While PKCE alone cannot prevent client compromise, you can combine it with other security measures to enhance overall protection:

• Strong Client Authentication: If possible, use client authentication methods like client secrets (for confidential clients) or stronger authentication techniques like MTLS (Mutual Transport Layer Security) to verify the client’s identity beyond PKCE.
• Device Security: Encourage users to practice good device security hygiene, such as using strong passwords, avoiding suspicious downloads, and keeping software updated.
• Secure Communication: Always use HTTPS for all communication throughout the OAuth 2.0 flow to protect data in transit.
• Monitoring and Anomaly Detection: Implement monitoring mechanisms to detect unusual activity patterns that might indicate a client compromise.

Conclusion

The OAuth 2.0 Authorisation Code Flow with PKCE significantly bolsters the security posture of public clients, such as Single-Page Applications (SPAs) and mobile apps, by effectively mitigating the risk of authorisation code interception attacks. By integrating PKCE into your OAuth implementation, you introduce an additional layer of protection that ensures only the legitimate client can exchange the authorization code for an access token, safeguarding user data and fortifying your application’s overall security.

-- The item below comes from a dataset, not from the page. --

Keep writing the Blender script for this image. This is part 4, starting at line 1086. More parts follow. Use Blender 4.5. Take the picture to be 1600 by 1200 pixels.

However, it’s crucial to remember that PKCE is not a silver bullet for all security concerns. While it addresses the specific vulnerability of code interception, it doesn’t protect against client compromise. Therefore, it’s imperative to combine PKCE with other security best practices, such as strong client authentication, robust device security, secure communication protocols, and vigilant monitoring, to create a comprehensive defense against a wide range of potential threats.

By adopting a multi-layered security approach that includes PKCE and other safeguards, you can confidently build and deploy applications that prioritise the privacy and security of your users, fostering trust and ensuring the integrity of your OAuth-based authorisation process.